WHAT THE TASK REQUIRES:
Transcribe the entries exactly; images are not part of the copy.

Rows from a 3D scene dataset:
------------------------------------------------------------------------

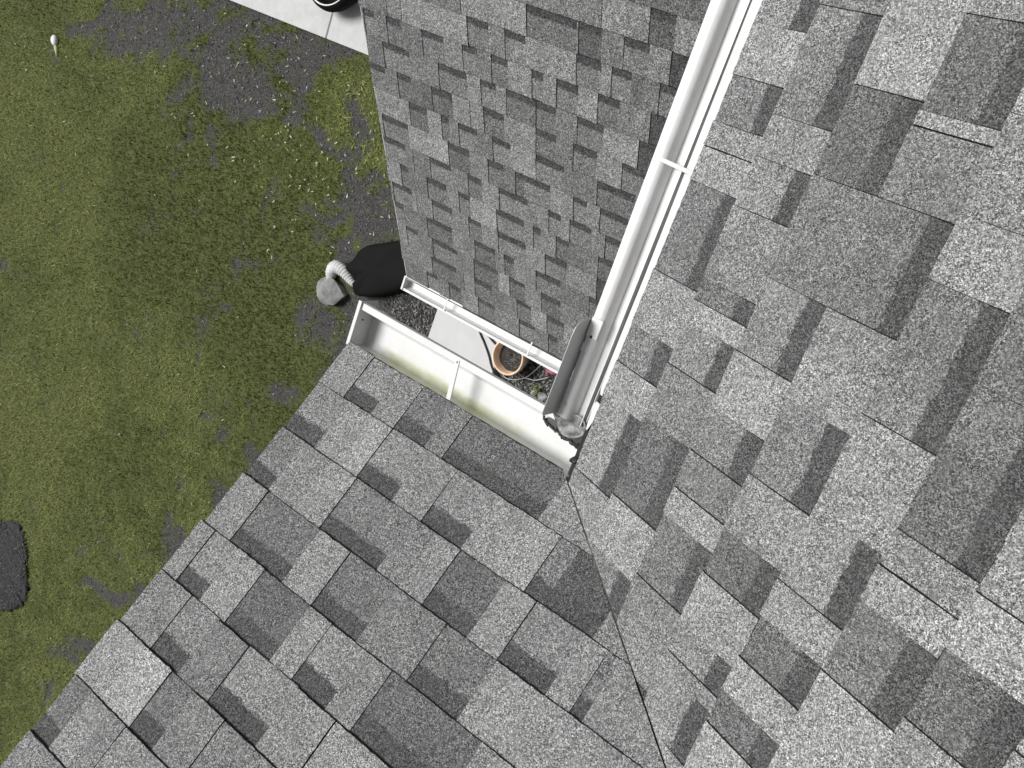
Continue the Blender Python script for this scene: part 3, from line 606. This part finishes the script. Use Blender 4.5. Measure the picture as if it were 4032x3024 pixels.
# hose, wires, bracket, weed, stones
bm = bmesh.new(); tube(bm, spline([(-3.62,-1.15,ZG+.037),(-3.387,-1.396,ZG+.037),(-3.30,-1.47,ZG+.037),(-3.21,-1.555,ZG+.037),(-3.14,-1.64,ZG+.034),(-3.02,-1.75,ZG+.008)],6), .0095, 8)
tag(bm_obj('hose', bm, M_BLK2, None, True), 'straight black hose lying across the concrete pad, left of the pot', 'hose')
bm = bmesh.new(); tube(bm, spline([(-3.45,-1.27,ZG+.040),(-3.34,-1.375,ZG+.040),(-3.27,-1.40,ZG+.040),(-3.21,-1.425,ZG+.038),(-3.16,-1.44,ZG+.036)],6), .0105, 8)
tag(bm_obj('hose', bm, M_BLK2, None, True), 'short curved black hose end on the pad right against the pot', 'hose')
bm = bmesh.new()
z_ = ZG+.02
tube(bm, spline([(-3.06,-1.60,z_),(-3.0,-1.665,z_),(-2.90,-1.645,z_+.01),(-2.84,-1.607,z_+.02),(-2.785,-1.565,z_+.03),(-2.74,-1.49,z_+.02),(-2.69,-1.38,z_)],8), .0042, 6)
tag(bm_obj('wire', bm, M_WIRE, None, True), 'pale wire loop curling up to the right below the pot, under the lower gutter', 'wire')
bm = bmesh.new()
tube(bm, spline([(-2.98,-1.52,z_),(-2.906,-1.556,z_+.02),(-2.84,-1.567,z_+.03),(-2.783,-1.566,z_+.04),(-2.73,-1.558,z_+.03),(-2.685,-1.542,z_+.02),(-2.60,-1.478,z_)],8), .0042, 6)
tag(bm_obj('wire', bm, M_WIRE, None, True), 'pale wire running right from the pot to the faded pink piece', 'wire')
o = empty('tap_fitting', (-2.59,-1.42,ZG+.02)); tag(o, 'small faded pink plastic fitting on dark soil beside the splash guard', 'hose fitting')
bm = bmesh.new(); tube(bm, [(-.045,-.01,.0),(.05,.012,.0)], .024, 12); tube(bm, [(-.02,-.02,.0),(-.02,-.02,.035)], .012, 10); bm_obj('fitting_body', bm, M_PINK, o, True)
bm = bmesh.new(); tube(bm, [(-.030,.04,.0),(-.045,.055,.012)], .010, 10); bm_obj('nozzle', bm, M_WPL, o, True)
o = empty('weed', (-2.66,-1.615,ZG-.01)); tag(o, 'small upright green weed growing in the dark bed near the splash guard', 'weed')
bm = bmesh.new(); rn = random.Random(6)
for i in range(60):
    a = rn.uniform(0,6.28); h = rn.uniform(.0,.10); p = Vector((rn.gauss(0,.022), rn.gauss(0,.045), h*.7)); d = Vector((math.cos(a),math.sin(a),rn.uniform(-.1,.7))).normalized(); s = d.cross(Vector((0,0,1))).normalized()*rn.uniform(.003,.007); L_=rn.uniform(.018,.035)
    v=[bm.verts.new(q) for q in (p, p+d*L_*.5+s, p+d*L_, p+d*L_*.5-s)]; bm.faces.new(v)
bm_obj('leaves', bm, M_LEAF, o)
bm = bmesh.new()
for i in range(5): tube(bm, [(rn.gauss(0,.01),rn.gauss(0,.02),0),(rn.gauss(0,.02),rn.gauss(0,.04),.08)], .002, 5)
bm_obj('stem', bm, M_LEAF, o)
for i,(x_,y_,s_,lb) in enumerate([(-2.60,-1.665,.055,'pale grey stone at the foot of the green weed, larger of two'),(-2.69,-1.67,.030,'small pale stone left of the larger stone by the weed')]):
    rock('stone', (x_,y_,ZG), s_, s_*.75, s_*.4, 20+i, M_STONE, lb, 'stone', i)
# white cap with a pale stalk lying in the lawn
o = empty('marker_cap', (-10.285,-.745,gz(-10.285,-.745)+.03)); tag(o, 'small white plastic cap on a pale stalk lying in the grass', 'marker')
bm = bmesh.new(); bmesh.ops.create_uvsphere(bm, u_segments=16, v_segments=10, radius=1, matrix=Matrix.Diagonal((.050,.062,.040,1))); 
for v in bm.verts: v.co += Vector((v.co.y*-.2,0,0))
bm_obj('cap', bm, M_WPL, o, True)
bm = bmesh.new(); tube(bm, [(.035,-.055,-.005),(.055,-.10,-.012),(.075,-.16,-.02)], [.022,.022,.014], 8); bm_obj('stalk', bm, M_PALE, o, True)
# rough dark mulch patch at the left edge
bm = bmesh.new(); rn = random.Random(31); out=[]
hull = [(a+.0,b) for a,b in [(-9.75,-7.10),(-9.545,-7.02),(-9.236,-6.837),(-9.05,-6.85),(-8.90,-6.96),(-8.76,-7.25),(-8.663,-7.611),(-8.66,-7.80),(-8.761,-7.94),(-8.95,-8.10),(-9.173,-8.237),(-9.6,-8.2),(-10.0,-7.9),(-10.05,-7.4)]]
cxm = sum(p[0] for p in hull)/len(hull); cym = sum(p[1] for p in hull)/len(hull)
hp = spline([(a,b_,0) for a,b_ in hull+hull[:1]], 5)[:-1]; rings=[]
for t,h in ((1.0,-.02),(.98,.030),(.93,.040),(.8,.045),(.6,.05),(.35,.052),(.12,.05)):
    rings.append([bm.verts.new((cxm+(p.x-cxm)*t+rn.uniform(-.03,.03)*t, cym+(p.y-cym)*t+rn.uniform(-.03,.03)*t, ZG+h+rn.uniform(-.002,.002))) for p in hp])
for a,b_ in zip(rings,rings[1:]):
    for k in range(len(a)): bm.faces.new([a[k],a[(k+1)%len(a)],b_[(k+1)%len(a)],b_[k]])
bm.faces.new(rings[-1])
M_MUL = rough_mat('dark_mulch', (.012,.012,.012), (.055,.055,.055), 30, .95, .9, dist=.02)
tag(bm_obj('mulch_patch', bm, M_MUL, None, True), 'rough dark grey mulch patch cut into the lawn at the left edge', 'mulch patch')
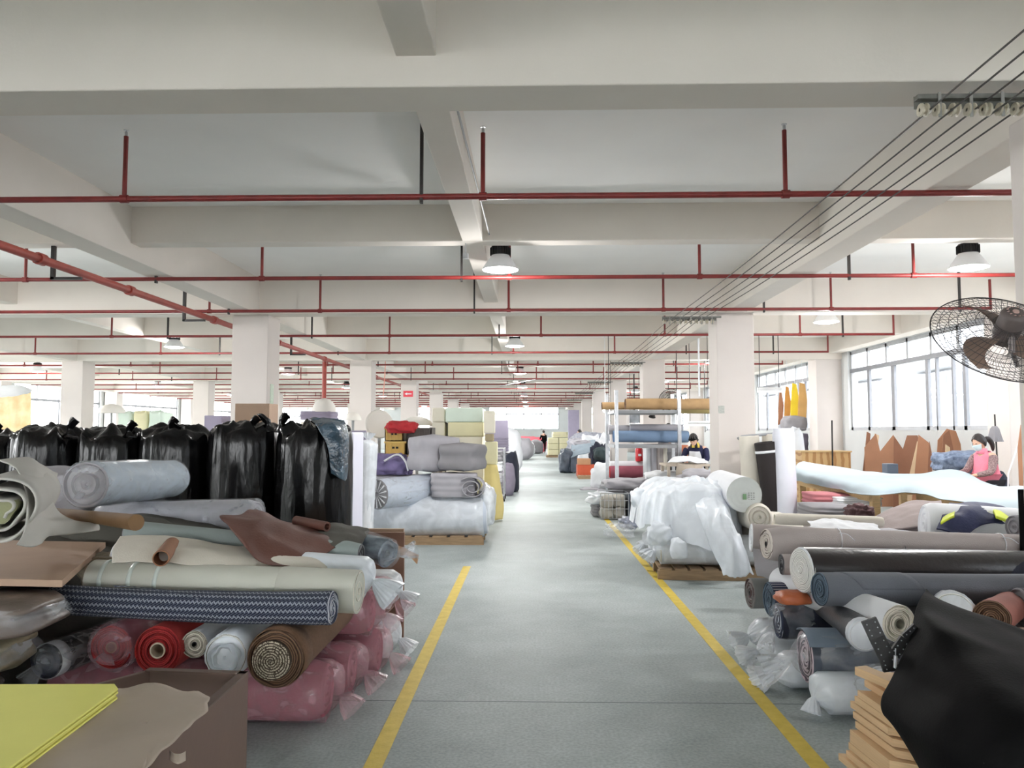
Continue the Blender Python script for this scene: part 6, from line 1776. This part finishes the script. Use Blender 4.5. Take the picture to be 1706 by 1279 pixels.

------------------------------------------------------------------------

SOLVED EXERCISE:
Continue the Blender Python script for this scene: part 3, from line 606. This part finishes the script. Use Blender 4.5. Measure the picture as if it were 4032x3024 pixels.
# hose, wires, bracket, weed, stones
bm = bmesh.new(); tube(bm, spline([(-3.62,-1.15,ZG+.037),(-3.387,-1.396,ZG+.037),(-3.30,-1.47,ZG+.037),(-3.21,-1.555,ZG+.037),(-3.14,-1.64,ZG+.034),(-3.02,-1.75,ZG+.008)],6), .0095, 8)
tag(bm_obj('hose', bm, M_BLK2, None, True), 'straight black hose lying across the concrete pad, left of the pot', 'hose')
bm = bmesh.new(); tube(bm, spline([(-3.45,-1.27,ZG+.040),(-3.34,-1.375,ZG+.040),(-3.27,-1.40,ZG+.040),(-3.21,-1.425,ZG+.038),(-3.16,-1.44,ZG+.036)],6), .0105, 8)
tag(bm_obj('hose', bm, M_BLK2, None, True), 'short curved black hose end on the pad right against the pot', 'hose')
bm = bmesh.new()
z_ = ZG+.02
tube(bm, spline([(-3.06,-1.60,z_),(-3.0,-1.665,z_),(-2.90,-1.645,z_+.01),(-2.84,-1.607,z_+.02),(-2.785,-1.565,z_+.03),(-2.74,-1.49,z_+.02),(-2.69,-1.38,z_)],8), .0042, 6)
tag(bm_obj('wire', bm, M_WIRE, None, True), 'pale wire loop curling up to the right below the pot, under the lower gutter', 'wire')
bm = bmesh.new()
tube(bm, spline([(-2.98,-1.52,z_),(-2.906,-1.556,z_+.02),(-2.84,-1.567,z_+.03),(-2.783,-1.566,z_+.04),(-2.73,-1.558,z_+.03),(-2.685,-1.542,z_+.02),(-2.60,-1.478,z_)],8), .0042, 6)
tag(bm_obj('wire', bm, M_WIRE, None, True), 'pale wire running right from the pot to the faded pink piece', 'wire')
o = empty('tap_fitting', (-2.59,-1.42,ZG+.02)); tag(o, 'small faded pink plastic fitting on dark soil beside the splash guard', 'hose fitting')
bm = bmesh.new(); tube(bm, [(-.045,-.01,.0),(.05,.012,.0)], .024, 12); tube(bm, [(-.02,-.02,.0),(-.02,-.02,.035)], .012, 10); bm_obj('fitting_body', bm, M_PINK, o, True)
bm = bmesh.new(); tube(bm, [(-.030,.04,.0),(-.045,.055,.012)], .010, 10); bm_obj('nozzle', bm, M_WPL, o, True)
o = empty('weed', (-2.66,-1.615,ZG-.01)); tag(o, 'small upright green weed growing in the dark bed near the splash guard', 'weed')
bm = bmesh.new(); rn = random.Random(6)
for i in range(60):
    a = rn.uniform(0,6.28); h = rn.uniform(.0,.10); p = Vector((rn.gauss(0,.022), rn.gauss(0,.045), h*.7)); d = Vector((math.cos(a),math.sin(a),rn.uniform(-.1,.7))).normalized(); s = d.cross(Vector((0,0,1))).normalized()*rn.uniform(.003,.007); L_=rn.uniform(.018,.035)
    v=[bm.verts.new(q) for q in (p, p+d*L_*.5+s, p+d*L_, p+d*L_*.5-s)]; bm.faces.new(v)
bm_obj('leaves', bm, M_LEAF, o)
bm = bmesh.new()
for i in range(5): tube(bm, [(rn.gauss(0,.01),rn.gauss(0,.02),0),(rn.gauss(0,.02),rn.gauss(0,.04),.08)], .002, 5)
bm_obj('stem', bm, M_LEAF, o)
for i,(x_,y_,s_,lb) in enumerate([(-2.60,-1.665,.055,'pale grey stone at the foot of the green weed, larger of two'),(-2.69,-1.67,.030,'small pale stone left of the larger stone by the weed')]):
    rock('stone', (x_,y_,ZG), s_, s_*.75, s_*.4, 20+i, M_STONE, lb, 'stone', i)
# white cap with a pale stalk lying in the lawn
o = empty('marker_cap', (-10.285,-.745,gz(-10.285,-.745)+.03)); tag(o, 'small white plastic cap on a pale stalk lying in the grass', 'marker')
bm = bmesh.new(); bmesh.ops.create_uvsphere(bm, u_segments=16, v_segments=10, radius=1, matrix=Matrix.Diagonal((.050,.062,.040,1))); 
for v in bm.verts: v.co += Vector((v.co.y*-.2,0,0))
bm_obj('cap', bm, M_WPL, o, True)
bm = bmesh.new(); tube(bm, [(.035,-.055,-.005),(.055,-.10,-.012),(.075,-.16,-.02)], [.022,.022,.014], 8); bm_obj('stalk', bm, M_PALE, o, True)
# rough dark mulch patch at the left edge
bm = bmesh.new(); rn = random.Random(31); out=[]
hull = [(a+.0,b) for a,b in [(-9.75,-7.10),(-9.545,-7.02),(-9.236,-6.837),(-9.05,-6.85),(-8.90,-6.96),(-8.76,-7.25),(-8.663,-7.611),(-8.66,-7.80),(-8.761,-7.94),(-8.95,-8.10),(-9.173,-8.237),(-9.6,-8.2),(-10.0,-7.9),(-10.05,-7.4)]]
cxm = sum(p[0] for p in hull)/len(hull); cym = sum(p[1] for p in hull)/len(hull)
hp = spline([(a,b_,0) for a,b_ in hull+hull[:1]], 5)[:-1]; rings=[]
for t,h in ((1.0,-.02),(.98,.030),(.93,.040),(.8,.045),(.6,.05),(.35,.052),(.12,.05)):
    rings.append([bm.verts.new((cxm+(p.x-cxm)*t+rn.uniform(-.03,.03)*t, cym+(p.y-cym)*t+rn.uniform(-.03,.03)*t, ZG+h+rn.uniform(-.002,.002))) for p in hp])
for a,b_ in zip(rings,rings[1:]):
    for k in range(len(a)): bm.faces.new([a[k],a[(k+1)%len(a)],b_[(k+1)%len(a)],b_[k]])
bm.faces.new(rings[-1])
M_MUL = rough_mat('dark_mulch', (.012,.012,.012), (.055,.055,.055), 30, .95, .9, dist=.02)
tag(bm_obj('mulch_patch', bm, M_MUL, None, True), 'rough dark grey mulch patch cut into the lawn at the left edge', 'mulch patch')
Continue the Blender Python script for this scene: part 6, from line 1776. This part finishes the script. Use Blender 4.5. Take the picture to be 1706 by 1279 pixels.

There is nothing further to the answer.